Why am I writing this? Because I'm tired, and I'm trying to encourage myself to just get up, take my shower, walk the distance to the office with my "kitchen" in tow (no microwave or refrigerator in my room), so I can fix my "special" breakfast, sit in an empty corner, where I can cozy up with my Source of comfort, my Strength and Guide, my one true Friend, my Laughter, my Light, my Life. There are many things I have not experienced in my long life, but I believe I have what most do not. I was reminded once again of the road I am asked to travel, and although lonely, painful at times, and often disconcerting, it is the life I choose to walk with the One I choose to walk it with. He'll see me through, as He always has in the past, and together we'll find good in the events of my life, past and present, and give hope to others journeying the irrevocable paths of life.



Wednesday, October 18, 2017

Focus



It's been awhile. I imagine those who follow my journeys through life have been wondering what happened to me. I really don't make time for social media, as my job keeps me busy "on the keys" and in the field. It's a crazy ride, but I love what I do...or at least, what I give my best efforts in doing. My life gets a bit out of balance at times, as the past year and a half has produced a period of waiting that makes me battle human emotions of frustration, despair, anxiety, anger, and depression. Quite frankly, I have not been myself in a long time. My faith remains strong, and I trust my Father completely. As long as my focus is on Him and I stay in His Presence, I am calm and confident even on days when confusion abounds! That would be most days.

As you know, my favorite part of the day is early mornings when I can sit alone with Jesus and listen to Him as He directs my thoughts and my day. This is how I maintain peace in the midst of turmoil, because my life has been seemingly spinning out of control. Another thing you know about me is that I believe in the power of the Word, so I have made it a life practice to memorize scripture for such times as these when I need the reassurance that I am never alone, and Someone is in control of ALL that concerns me.

Sometimes it takes time for a message to finally bring itself home to me. Psalm 127:2 says "It is useless for you to work so hard...for God gives rest to his loved ones." Sound advice for one who works long hours into the nights, as I do, just to keep up with the work. Even when I know that this type of work is never finished. So turning off the computer quickly when my scheduled hours are up has become a goal I set for myself. So far, I have only slaved on days before my days off - Tuesday and Friday. But, yesterday I made a huge breakthrough! Although I wasn't able to shut down promptly at quitting time as I was mid-sentence in a report, I did turn off the computer in record time for a Tuesday night. Now let's see if I can repeat this new direction Friday night.

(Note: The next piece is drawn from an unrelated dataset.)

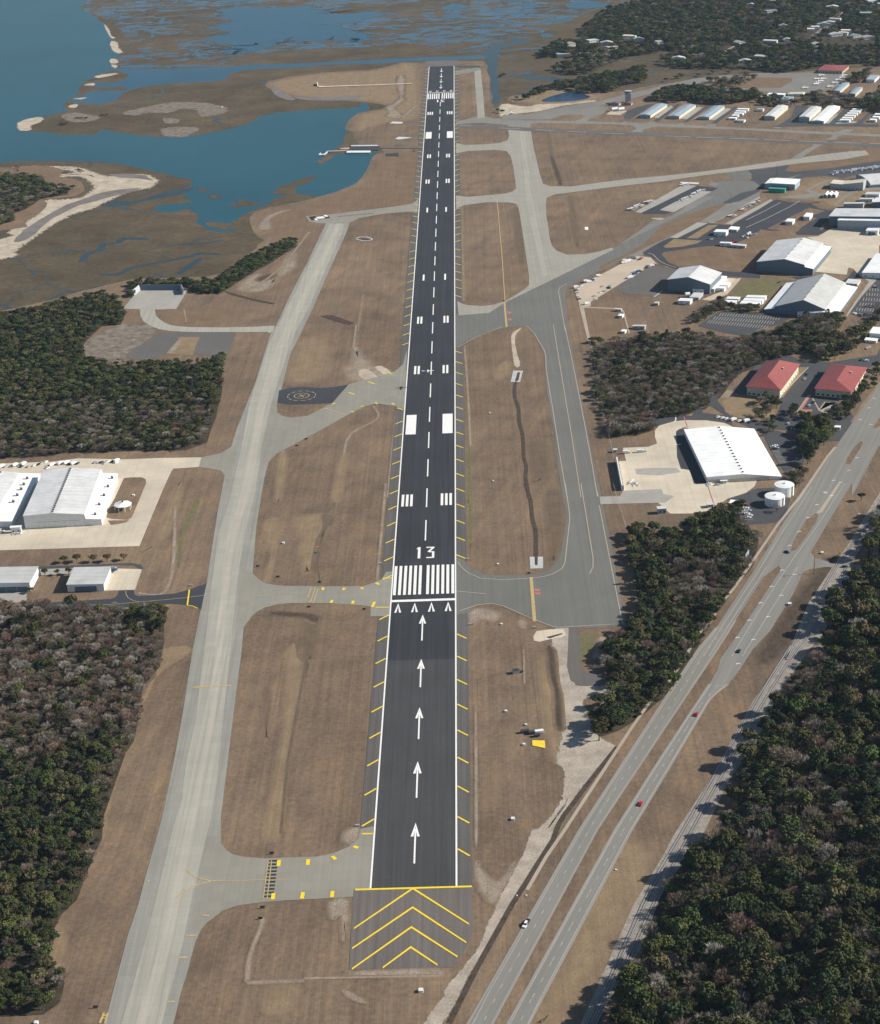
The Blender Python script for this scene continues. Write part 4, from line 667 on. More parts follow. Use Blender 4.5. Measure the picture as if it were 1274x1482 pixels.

I must say that I felt so energized by that small step of "shutting down" that I fixed supper while I watched the last episodes of Star Trek, exercised, took a long soak in bubble bath while reading my books, and shortly thereafter, I crawled into bed. And for the first time in a long time, I actually slept for five straight hours without waking up or having to restart my "white noise" that helps me sleep. I even got back into the bed and enjoyed the warmth of the quilts and comforter pulled tightly to my neck for another hour before I decided to get up and greet the day.What a beginning for a day off!

It's progress. It may seem like baby steps to some, I'm certain, but understand, I have been on energizer bunny duty for many moons. It's called survival mode, and it is difficult to change a life style overnight. I still have more hurdles to jump, as I attempt to get my life back, but each day I am encouraged in my quiet time and throughout the day by the knowledge that my Father walks with me, and He carries me when necessary. He also prods me on in joyful obedience. Plus, he has given me a friend, who carries the same last name as mine, who encourages me each morning as she and I exchange "Good Mornings" and what God has shown us for the day. On our respective days off we send text messages and prayers to each other. And we surround ourselves with positive people, thinking, and visual aids so our focus can rest on the One who holds us in the palm of His great big hand. Today, in one of my readings, I was asked to write down my joys. My friend is my joy, because we challenge each other daily. That's a huge blessing and answer to prayer. Who helps you get through your day? We all need each other. At least, I know I do!